I've been battling for my world. I've been holdin it down for mine. I'm ride or die.

Mina got her report card this week. It was poor. And there were conflicting comments in the notes section. I realized that the teacher has most certainly pegged Mina as dumb and there is no clawing her way out of it. On her own at least. And I realized I had had enough of that batty woman's horseshit. I'm not letting one overwhelmed and disorganized teacher tell me or my girl that she's anything less than what she is. Mrs. So-n-So is not gonna drag down Mina's academic confidence. No way. Not when I look into deep, little black eyes and see brilliance doing the back stroke up in there.

Since the receipt of the report card, I've been talking to other parents, often and loudly. I've heard many similar stories about past and present second grade students that have been labeled; some of whom are now in GATE or honors classes. I learned what an IEP test is and I demanded one from our principal. Help may follow because of this, begrudgingly -- maybe. Which is why I've also signed Mina up with a tutoring center; an attentive, caring, understanding and expensive tutoring center. I'm not worried about cost. I know this money will come even if I have to sell fifty thousand cupcakes. I am abundant, goddamnit. I am abundant with brilliant children and love; we are wealthy beyond belief. Don't tell me otherwise.

So, there's been that. I've also been thinking a lot -- again, like always. But I don't want to talk about that.

Oh, and my Tivo-like device offered by the local cable company now has a mind of its own. It records things randomly, programs we don't choose.
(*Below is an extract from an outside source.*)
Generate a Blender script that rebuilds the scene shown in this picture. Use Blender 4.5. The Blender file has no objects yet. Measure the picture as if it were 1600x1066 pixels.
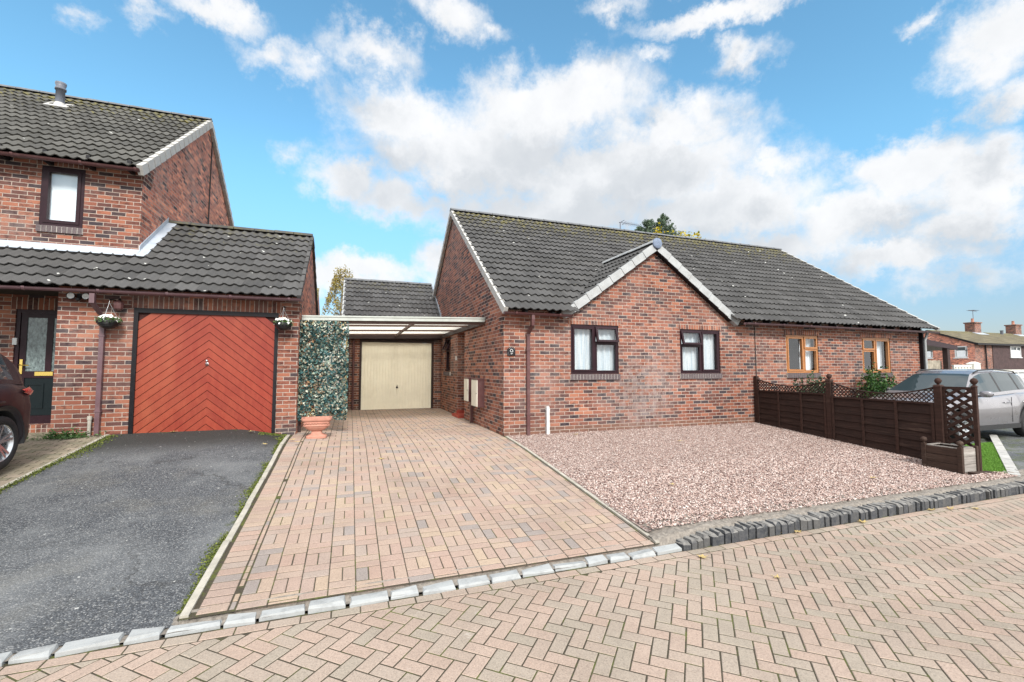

This started a few months ago when I looked on our play list and noticed a soft porn title, something like The Robot Girls of Venus. I grilled my husband nastily and he swore up and down, vehemently and passionately, that he absolutely did not record such crap. We then realized from the date that the show was recorded when we were out of town, when Grandma Carmen was housesitting and watching the girls. We shuttered and then quickly dismissed. Not that Grandma Carmen isn't getting her grove on with a little grindy-grindy B movie, but would she do that in our house, in our ROOM; record it even? Later Husband accused me of recording the Paris and Nicole Richie show. Then I accused him of recording fifty million Pimp My Rides. Now, we'll randomly look at the list to see what new, mysterious show has popped up. Yesterday it was five new episodes of This Week with George Stephanopoulos.

Last night I caught a reading given by a good friend. She and I had met almost a decade ago in a writing workshop. Her third novel just came out in paperback. I crammed myself in the back corner of the historic LA bookstore. I was in a little nook between tall bookcases purposefully getting physical with the books that lined the shelves. They smelled so good. The lighting was dull and terrible in this place; high bulbs let off a lifeless light. My mind wandered a bit as she read, as it sometimes does when she reads, and I looked at the stacks of books on the table and the ripped and curled posters, and I nestled in more against the case. Older intellectual types and hip, young thesis-writing intellectual types listened to her better than I did. I thought about how these types intimidate me. After the reading, my friend signed books and I thumbed through anthologies avoiding my self consciousness that swells around her crowd. And my stomach hurt from wanting this life still so badly. I stood weirdly at bay reading snippets of things; and I didn't feel any less than these people, but more like I don't know what to say when they seem so much more educated and writerly and blahblahblah. My own intelligence seems so raw and unintentional in this setting. Sometimes it makes me feel superior to them. I shuffled over, finally, to my friend and we talked warmly. She has always been supportive and kind to me and she signed my book as she always does: "To a brilliant writer, to a brilliant friend." This always illuminates me, like I'm a child. I left exhilarated by want, beaten down by want. I shrank in the dark as I walked to my car, and in the car I just rested my forehead on the steering wheel.